Segundo levantamento feito pela Mídia Research, o tempo médio das músicas no Top 100 da Billboard caiu em, aproximadamente, um minuto entre 2013 e 2018. "Isso reflete na maneira de trabalhar, de produzir e de compor, porque você vai ter que gerar mais reproduções. Você quer fazer arte, claro, mas também é o ganha pão de muita gente", acrescenta Tadeu. Há 40 anos na área, o produtor agora investe no meio independente e trabalha com cantores como Nathan Ribeiro, sem a necessidade do apego às demandas do mercado. "O rei do streaming é o funk, eu não produzo funk. Eu não sou a bola da vez para fazer o tipo de sucesso hoje. Eu já fui, na época do rock. Está aparecendo uma nova gama de produtores que são muito bons e respiram essas coisas", justifica.

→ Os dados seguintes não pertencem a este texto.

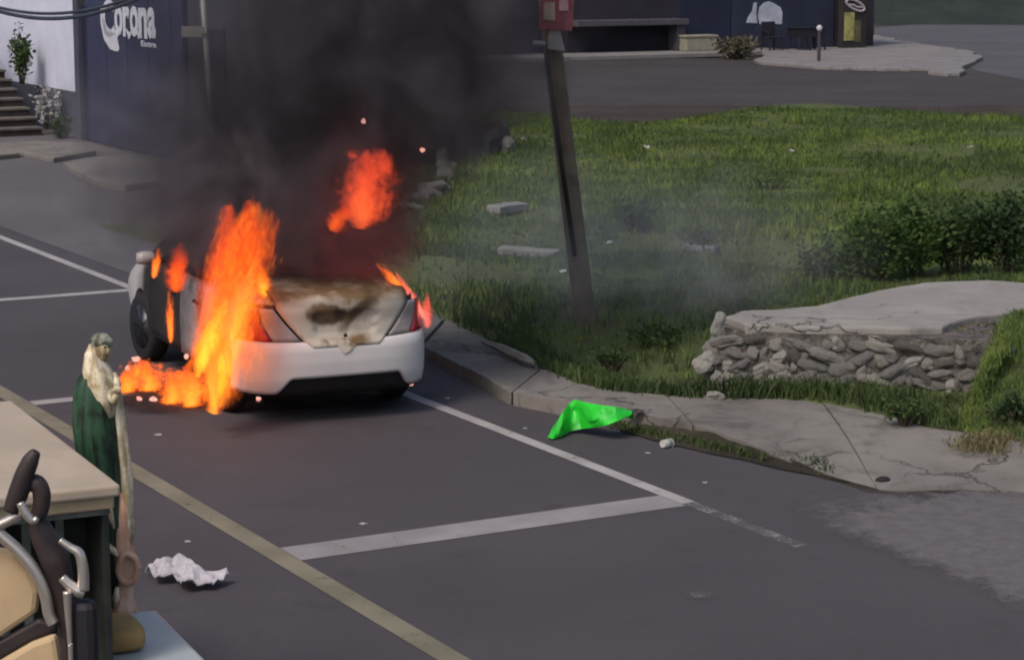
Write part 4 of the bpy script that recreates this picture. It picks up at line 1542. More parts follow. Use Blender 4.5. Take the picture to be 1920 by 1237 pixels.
# lower black valance in the cut-out, exhaust
mb = MB(); mb.grid([[(x, plan(x, .85) + .10 + .05 * v, .245 + .15 * v) for x in np.linspace(-.66, .66, 21)] for v in np.linspace(0, 1, 5)])
mb.build('valance', M['trim'], car, smooth=True, solid=.01)
mb = MB(); mb.tube([(.38, -2.12, .26), (.38, -1.9, .25)], .035, 12); mb.build('exhaust', M['galv'], car, smooth=True)
# boot lid: rear face (narrowing downwards) and deck
def lid_x(z):
    pts_ = [(.60, .27), (.64, .33), (.70, .40), (.80, .49), (.92, .585), (1.03, .60)]
    for (z0, o0), (z1, o1) in zip(pts_[:-1], pts_[1:]):
        if z <= z1:
            return o0 + (o1 - o0) * max(0, (z - z0) / (z1 - z0))
    return .6
rows = []
zs = np.concatenate([np.linspace(.615, .97, 16), [1.0]])
for z in zs:
    xw = lid_x(z)
    row = []
    for k in np.linspace(-1, 1, 25):
        p = list(rear(k * xw, z, .012))
        # plate recess and crisp fold lines
        if .70 < z < .88 and abs(k * xw) < .27:
            p[1] += .022
        row.append(tuple(p))
    rows.append(row)
for v in np.linspace(0.12, 1, 8):
    row = []
    for k in np.linspace(-1, 1, 25):
        y0 = rear(k * .6, 1.0, .012)[1]
        row.append((k * (.6 + .02 * v), y0 + (-1.50 - y0) * v, 1.0 + .012 * math.sin(min(1, v * 4) * 1.57) + .075 * v + .012 * (1 - k * k)))
    rows.append(row)
mb = MB(); mb.grid(rows)
lid = mb.build('boot_lid', M['car_lid'], car, smooth=True, solid=.012)
mb = MB(); mb.lathe([(.0, 0), (.016, .0), (.017, .005), (.012, .008), (.0, .009)], 16, 'z')
em = mb.build('emblem', M['trim'], lid, smooth=True); em.rotation_euler = (math.pi / 2, 0, 0); em.location = (0.0, rear(0, .70, .012)[1] - .004, .695)
# sagging strip of melted trim under the lid
mb = MB(); mb.add([rear(-.10, .64, .02), rear(.10, .635, .02), rear(.02, .575, .02), rear(-.03, .56, .02)], [(0, 1, 2, 3)])
mb.build('melted_trim', M['car_lid'], lid, solid=.006)
# tail lamps
for sgn in (-1, 1):
    def th_of(x, z):
        return math.asin(min(1, abs(x) / hw_(z)) ** (1 / .62))
    rowsA, rowsB = [], []
    for z in np.linspace(.672, .925, 9):
        t0 = th_of(lid_x(z) + .018, z); t2 = 1.50 if z < .86 else 1.38
        t1 = t0 + (t2 - t0) * (.30 + .10 * (z - .67) / .25)
        rowsA.append([rear_th(sgn * th, z, .008) for th in np.linspace(t0, t1 - .008, 7)])
        rowsB.append([rear_th(sgn * th, z, .012) for th in np.linspace(t1, t2, 11)])
    lamp = empty('tail_lamp', (0, 0, 0)); lamp.parent = car
    mb = MB(); mb.grid(rowsA); mb.build('clear_lens', M['lamp_clear'], lamp, smooth=True, solid=.008)
    mb = MB(); mb.grid(rowsB); mb.build('red_lens', M['lamp_red'], lamp, smooth=True, solid=.01)
mb = MB(); mb.tube([(0, -.62, 1.49), (0, -.80, 1.58)], [.012, .003], 6); mb.build('antenna', M['trim'], car)
# ================================================================== LITTER ON THE ROAD
M['green_sheet'] = plain('bright_green_plastic', (0.02, 0.55, 0.035), 0.45, var=0.18, scale=7)
def cloth_mesh(pts3, sub=2):
    pass
def sheet_from_outline(name, px, z_fn, mat, label, cat, th=0.006, res=26, fold=0.03, seed=0, freq=6.0):
    """a crumpled sheet lying on the road whose outline on the ground is given in photo pixels"""
    gp = [G(a, b, zz) for a, b, zz in px]
    c = sum(gp, Vector()) / len(gp); c.z = 0
    poly = [(p.x, p.y) for p in gp]
    x0, x1 = min(p[0] for p in poly), max(p[0] for p in poly)
    y0, y1 = min(p[1] for p in poly), max(p[1] for p in poly)
    bm = bmesh.new()
    vs_ = [bm.verts.new((p.x - c.x, p.y - c.y, 0)) for p in gp]
    f = bm.faces.new(vs_)
    bmesh.ops.triangulate(bm, faces=[f])
    for it in range(4):
        bmesh.ops.subdivide_edges(bm, edges=[e for e in bm.edges if e.calc_length() > 0.045], cuts=1, use_grid_fill=False)
        bmesh.ops.triangulate(bm, faces=bm.faces)
    for v in bm.verts:
        w = v.co
        # inverse-distance heights of the outline points
        ws, hs = 0, 0
        for p, (a, b, zz) in zip(gp, px):
            d = (Vector((p.x - c.x, p.y - c.y)) - Vector((w.x, w.y))).length + .01
            k = 1 / d ** 2.2
            ws += k; hs += k * zz
        nz = abs(mnoise.noise(Vector((w.x * freq, w.y * freq, seed)))) * fold + abs(mnoise.noise(Vector((w.x * freq * 2.7, w.y * freq * 2.7, seed + 4)))) * fold * .5
        v.co.z = 0.012 + hs / ws + nz
    me = bpy.data.meshes.new(name)
    bm.to_mesh(me); bm.free()
    o = obj_from(me, name, mat)
    o.location = c
    md = o.modifiers.new('solid', 'SOLIDIFY'); md.thickness = th
    tag(o, label, cat)
    return o
fr = [(1026, 819), (1036, 823), (1050, 819), (1068, 808), (1090, 804), (1115, 801), (1138, 797), (1158, 789), (1182, 779)]
fz = [.012, .012, .012, .02, .04, .08, .12, .155, .17]
rg = [(1036, 803), (1046, 788), (1057, 770), (1068, 756), (1078, 749), (1104, 756), (1128, 760), (1156, 763), (1186, 770)]
g0 = G(1100, 800)
gs = empty('plastic_sheet', g0)
tag(gs, 'bright green plastic sheet crumpled in the gutter', 'plastic sheet')
rows = []
def interp2(pl, t):
    x = t * (len(pl) - 1); i = min(int(x), len(pl) - 2); f = x - i
    return pl[i][0] + (pl[i + 1][0] - pl[i][0]) * f, pl[i][1] + (pl[i + 1][1] - pl[i][1]) * f
for i in range(31):
    t_ = i / 30
    zf_ = float(np.interp(t_, np.linspace(0, 1, 9), fz))
    a = G(*interp2(fr, t_), zf_)
    b = AT(*interp2(rg, t_), a.y + .10)
    col_ = []
    for v in np.linspace(0, 1, 13):
        p = a.lerp(b, v)
        bend = math.sin(v * math.pi) * (.03 * math.sin(t_ * 17) - .02)
        nz = mnoise.noise(p * 7) * .04 + mnoise.noise(p * 17) * .018
        p = p + Vector((0, bend + nz * math.sin(v * math.pi) * 1.3, nz * .6 * math.sin(v * math.pi)))
        p.z = max(p.z, .010)
        col_.append(p - g0)
    for v in (.35, .7, 1.0):
        p = b + Vector((.02 * v, .16 * v, -.10 * v + .02 * mnoise.noise(b * 9 + Vector((v, 0, 0)))))
        p.z = max(p.z, .02)
        col_.append(p - g0)
    rows.append(col_)
mb = MB(); mb.grid(rows)
mb.build('sheet', M['green_sheet'], gs, solid=.005)
M['rag'] = plain('dirty_white_cloth', (0.46, 0.43, 0.46), 0.9, var=0.12, scale=6, dirt=((0.22, 0.2, 0.21), .6))
sheet_from_outline('rag', [(272, 1078, .0), (295, 1060, .06), (335, 1050, .09), (352, 1062, .05), (372, 1072, .06), (425, 1078, .05), (432, 1094, .0), (395, 1104, .02), (378, 1108, .0), (345, 1100, .05), (322, 1090, .02), (290, 1092, .02)], None, M['rag'],
                   'crumpled dirty white rag lying on the asphalt', 'rag', fold=.065, seed=7, freq=11)
lit = [(1249, 839, 16, 'white plastic cup lying in the gutter right of the green sheet', 'cup'),
       (1214, 850, 9, 'small white paper ball beside the white plastic cup', 'paper'),
       (1322, 905, 7, 'tiny pale scrap between the gutter and the edge line', 'scrap'),
       (838, 748, 9, 'small pale scrap near the end of the edge line', 'scrap'),
       (680, 982, 13, 'pale flat scrap of paper in the middle of the bay', 'paper'),
       (352, 1015, 11, 'pale flat scrap of paper just above the white rag', 'paper'),
       (297, 815, 12, 'pale scrap of paper on asphalt below the burning puddle', 'paper'),
       (1015, 745, 9, 'tiny brown scrap at the kerb left of the green sheet', 'scrap'),
       (985, 803, 8, 'tiny pale pebble left of the green sheet', 'pebble')]
for k, (px, py, sz, lab, cat) in enumerate(lit):
    g = G(px, py)
    s_ = sz * g.y / F
    if k == 0:
        e = empty('plastic_cup', g + Vector((0, 0, .03)))
        mb = MB(); mb.lathe([(.026, -.045), (.028, -.045), (.036, .045), (.034, .045), (.025, -.04)], 14, 'x')
        e.rotation_euler = (0, .15, .9)
        tag(e, lab, cat)
        mb.build('cup_body', M['scrap'], e, smooth=True)
        mb = MB(); mb.tube([(.046, .036 * math.cos(a), .036 * math.sin(a)) for a in np.linspace(0, 2 * math.pi, 15)], .004, 6, caps=False); mb.build('rim', M['scrap'], e)
        continue
    o = scrap_mesh(k + 60).build('paper_scrap' if cat == 'paper' else 'road_scrap', M['scrap'], solid=.03)
    o.scale = (s_, s_, s_ * (.6 if k < 4 else .25))
    o.location = g
    o.rotation_euler = (0, 0, k)
    tag(o, lab, cat)
# dark rag beside the green sheet and dark stone at the pavement corner
o = scrap_mesh(91).build('dark_rag', plain('dark_rag_cloth', (0.05, 0.04, 0.045), 0.9), solid=.03)
g = G(1188, 776, .11); o.location = g; o.scale = (.14, .08, .09); tag(o, 'small dark rag on the kerb touching the green sheet', 'rag')
o = obj_from(rock_mesh('dark_stone', 33, (.05, .04, .035), .3, 3), 'dark_stone', plain('dark_stone', (0.02, 0.017, 0.022), .9)); o.location = G(1655, 907) + Vector((0, 0, .02))
tag(o, 'small dark stone at the corner of the pavement', 'stone')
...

O encontro com o cenário alternativo da indústria acontece em um período de enfraquecimento das gravadoras. "No meu ponto de vista, a gravadora é uma gerenciadora de conteúdo, trabalha mais para a distribuição do artista", destaca. Este viés perde forças quando as personalidades ganham autonomia e podem administrar a própria carreira mesmo trabalhando em outras áreas. "Eu vejo como uma evolução. O mundo é outro, tem que se reinventar", pontua.
O produtor Mimi Rocha é usuário do Amazon Music e conta que a inteligência artificial das plataformas digitais faz com que ele descubra novas composições. Por outro lado, ele ressalta o comprometimento de parte da cadeia produtiva em relação aos direitos autorais.
"Se eu gravei algo com o Fagner, hoje eu tenho os direitos conexos. Ele ganharia o direito, o compositor a sua parcela, depois o produtor e os músicos participantes. Tinha uns percentuais", relembra. Com a falta de informações acerca desses profissionais no streaming, o repasse de verba é prejudicado. "Quem acaba ganhando dinheiro são os grandes nomes mesmo. Um artista de nível nacional, mundial, tem um retorno que um artista iniciante não vai ter", alega.
Em relação ao conteúdo disponibilizado, Mimi analisa as paradas semanais com uma "qualidade duvidosa", principalmente pelo uso repetido de bases de outros artistas. "Em muitos estilos não é nem um músico que está tocando, é um produtor, um DJ. Solta um loop de bateria, o teclado de uma (música) do Marvin Gaye e faz uma salada musical, né?", complementa.
Esta, entretanto, é apenas mais uma mudança no mercado radiofônico, como pontua a cantora e jornalista Mona Gadelha. Na retrospectiva dos meios, ela menciona os LPs, as fitas cassetes e os CDs até chegar ao streaming. "Os meios de produção se tornaram mais acessíveis, mas a divulgação continua tendo um custo alto. Antes era feita na imprensa, com as plataformas digitais virou uma amplitude. Mas, no fundo, o poder econômico dita as regras, porque é preciso também verba de promoção para investir nesses sites todos", exemplifica.
Ela destaca, ainda, que as fórmulas para emplacar músicas não são novidade e foram mudando conforme as décadas. "O mais interessante do mundo do consumo é sempre a possibilidade de surpresa", comenta. "A indústria tem como objetivo faturar com as fórmulas, mas sempre tem artistas que podem desconstruir com transgressão, aí estão os trabalhos mais interessantes", reflete.